Output exactly the lines from the first one down to the line containing "COL = scene.collection", inclusive.

** start Data excerpt **

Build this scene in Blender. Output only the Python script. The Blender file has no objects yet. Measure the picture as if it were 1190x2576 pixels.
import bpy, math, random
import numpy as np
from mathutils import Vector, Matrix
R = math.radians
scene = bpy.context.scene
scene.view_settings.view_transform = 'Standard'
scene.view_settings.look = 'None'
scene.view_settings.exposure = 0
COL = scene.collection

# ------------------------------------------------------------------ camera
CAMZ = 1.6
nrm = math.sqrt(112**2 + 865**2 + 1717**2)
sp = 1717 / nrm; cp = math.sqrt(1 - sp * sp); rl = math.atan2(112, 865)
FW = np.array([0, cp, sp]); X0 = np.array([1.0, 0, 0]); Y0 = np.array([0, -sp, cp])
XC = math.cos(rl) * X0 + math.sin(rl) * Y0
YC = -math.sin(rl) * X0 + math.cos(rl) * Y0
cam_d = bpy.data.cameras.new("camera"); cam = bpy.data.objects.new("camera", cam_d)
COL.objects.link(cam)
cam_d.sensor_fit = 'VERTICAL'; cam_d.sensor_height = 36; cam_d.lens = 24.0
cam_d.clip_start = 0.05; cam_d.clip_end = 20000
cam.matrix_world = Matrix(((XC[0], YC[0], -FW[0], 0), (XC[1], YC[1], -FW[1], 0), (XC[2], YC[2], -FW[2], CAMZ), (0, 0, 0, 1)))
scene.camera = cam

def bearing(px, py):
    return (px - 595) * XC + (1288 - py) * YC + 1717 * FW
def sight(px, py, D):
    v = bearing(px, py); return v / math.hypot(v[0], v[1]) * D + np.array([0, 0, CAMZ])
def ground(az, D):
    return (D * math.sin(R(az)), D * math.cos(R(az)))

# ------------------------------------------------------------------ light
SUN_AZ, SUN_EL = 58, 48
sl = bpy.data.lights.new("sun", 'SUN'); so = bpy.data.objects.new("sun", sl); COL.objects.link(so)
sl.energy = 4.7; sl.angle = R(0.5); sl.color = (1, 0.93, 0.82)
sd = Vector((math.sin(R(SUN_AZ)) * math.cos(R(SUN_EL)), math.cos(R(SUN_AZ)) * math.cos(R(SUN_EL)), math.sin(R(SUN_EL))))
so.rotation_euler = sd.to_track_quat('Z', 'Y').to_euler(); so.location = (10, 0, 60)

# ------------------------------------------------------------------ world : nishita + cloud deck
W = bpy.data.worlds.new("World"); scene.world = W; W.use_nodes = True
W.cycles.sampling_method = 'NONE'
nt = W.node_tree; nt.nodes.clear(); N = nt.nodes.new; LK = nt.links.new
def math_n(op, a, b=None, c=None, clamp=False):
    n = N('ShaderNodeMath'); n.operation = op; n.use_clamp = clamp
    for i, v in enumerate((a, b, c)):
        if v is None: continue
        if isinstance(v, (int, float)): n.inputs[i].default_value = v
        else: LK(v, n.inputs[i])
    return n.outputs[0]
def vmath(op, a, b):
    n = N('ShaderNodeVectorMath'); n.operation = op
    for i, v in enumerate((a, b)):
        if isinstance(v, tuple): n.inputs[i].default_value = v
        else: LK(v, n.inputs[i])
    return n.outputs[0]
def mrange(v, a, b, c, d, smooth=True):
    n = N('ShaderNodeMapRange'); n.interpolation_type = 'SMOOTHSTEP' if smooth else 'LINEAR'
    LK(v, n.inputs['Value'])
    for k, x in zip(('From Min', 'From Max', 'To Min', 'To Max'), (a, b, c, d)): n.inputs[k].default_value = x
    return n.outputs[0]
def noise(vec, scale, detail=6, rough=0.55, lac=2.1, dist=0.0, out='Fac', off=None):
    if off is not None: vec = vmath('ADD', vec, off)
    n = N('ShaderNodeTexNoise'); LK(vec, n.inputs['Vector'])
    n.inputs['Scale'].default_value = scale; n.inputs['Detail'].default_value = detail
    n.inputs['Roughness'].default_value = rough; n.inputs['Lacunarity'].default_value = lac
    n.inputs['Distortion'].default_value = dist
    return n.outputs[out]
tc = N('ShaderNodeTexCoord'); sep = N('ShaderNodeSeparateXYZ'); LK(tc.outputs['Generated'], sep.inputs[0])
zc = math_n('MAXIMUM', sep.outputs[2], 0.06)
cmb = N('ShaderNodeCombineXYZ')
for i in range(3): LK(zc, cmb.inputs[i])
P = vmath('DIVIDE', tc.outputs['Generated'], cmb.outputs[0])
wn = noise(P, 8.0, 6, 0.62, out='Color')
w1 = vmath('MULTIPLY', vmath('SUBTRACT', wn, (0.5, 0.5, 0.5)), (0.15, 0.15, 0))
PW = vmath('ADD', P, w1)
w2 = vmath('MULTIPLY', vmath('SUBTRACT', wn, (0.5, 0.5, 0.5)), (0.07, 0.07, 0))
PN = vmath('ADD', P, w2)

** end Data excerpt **

Task response:
Build this scene in Blender. Output only the Python script. The Blender file has no objects yet. Measure the picture as if it were 1190x2576 pixels.
import bpy, math, random
import numpy as np
from mathutils import Vector, Matrix
R = math.radians
scene = bpy.context.scene
scene.view_settings.view_transform = 'Standard'
scene.view_settings.look = 'None'
scene.view_settings.exposure = 0
COL = scene.collection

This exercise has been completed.